Denham and Valadao are both in highly competitive re-election races in districts where Democrats are the majority among registered voters.. Even though both have been leaders in their party on immigration reform, it may not pay off in November.

Marc Sandelow, who teaches political science at the University of California DC Center, says many voters “won’t appreciate the distinction” from the rest of the GOP, which has backed away from immigration reform. He adds that “most voters who feel strongly about immigration reform and citizenship are voting Democratic anyway.”

Another Central Valley Republican, Devin Nunes of Fresno, says the strategy of immigration activists has been counter-productive.

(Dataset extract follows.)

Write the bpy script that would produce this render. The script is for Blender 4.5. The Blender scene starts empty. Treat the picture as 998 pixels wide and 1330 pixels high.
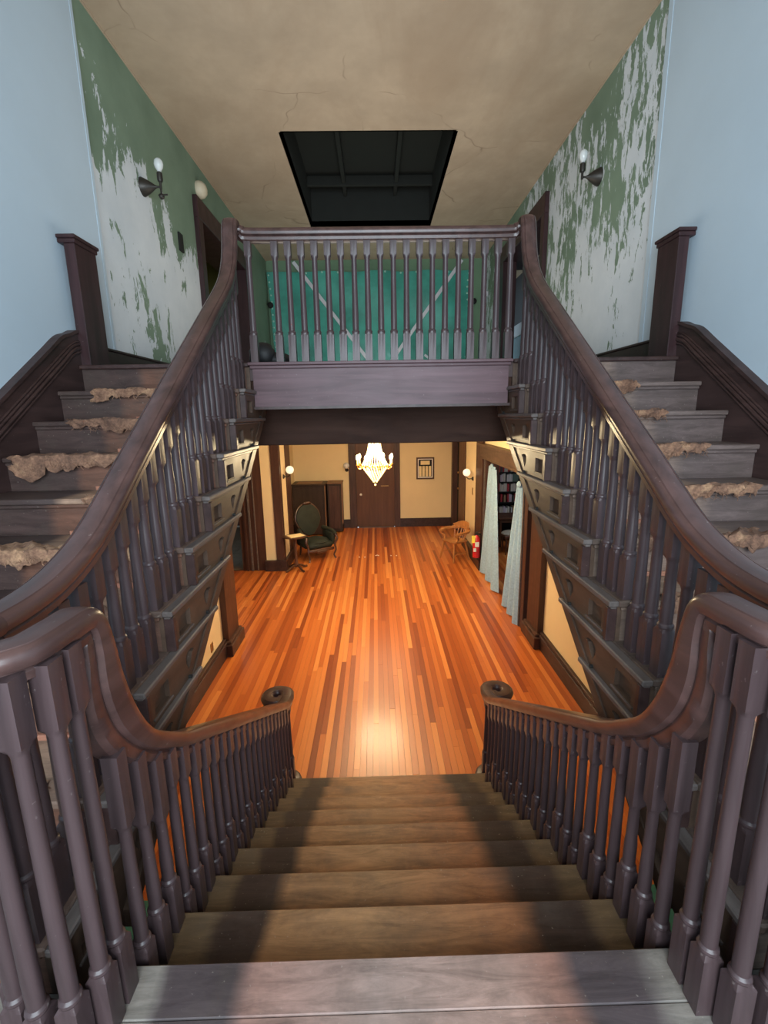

He blames them for stalling immigration legislation, saying “they killed it.”

The immigration coalition, however, will not target a Democrat who broke with his party to support Republicans on legalization. Democrats have been firm that they’ll accept nothing less than a path to citizenship. Chula Vista freshman Juan Vargas says if the House majority GOP insists there’s no way that citizenship will pass, then Democrats are "just fooling ourselves.”

That stance got Vargas’ hand slapped by Democratic leadership. But Frank Sharry, head of the pro-reform group America’s Voice, says Vargas won’t be punished by immigration activists, because “the people who are stopping a majority from expressing its will in the House of Representatives are the Republicans.”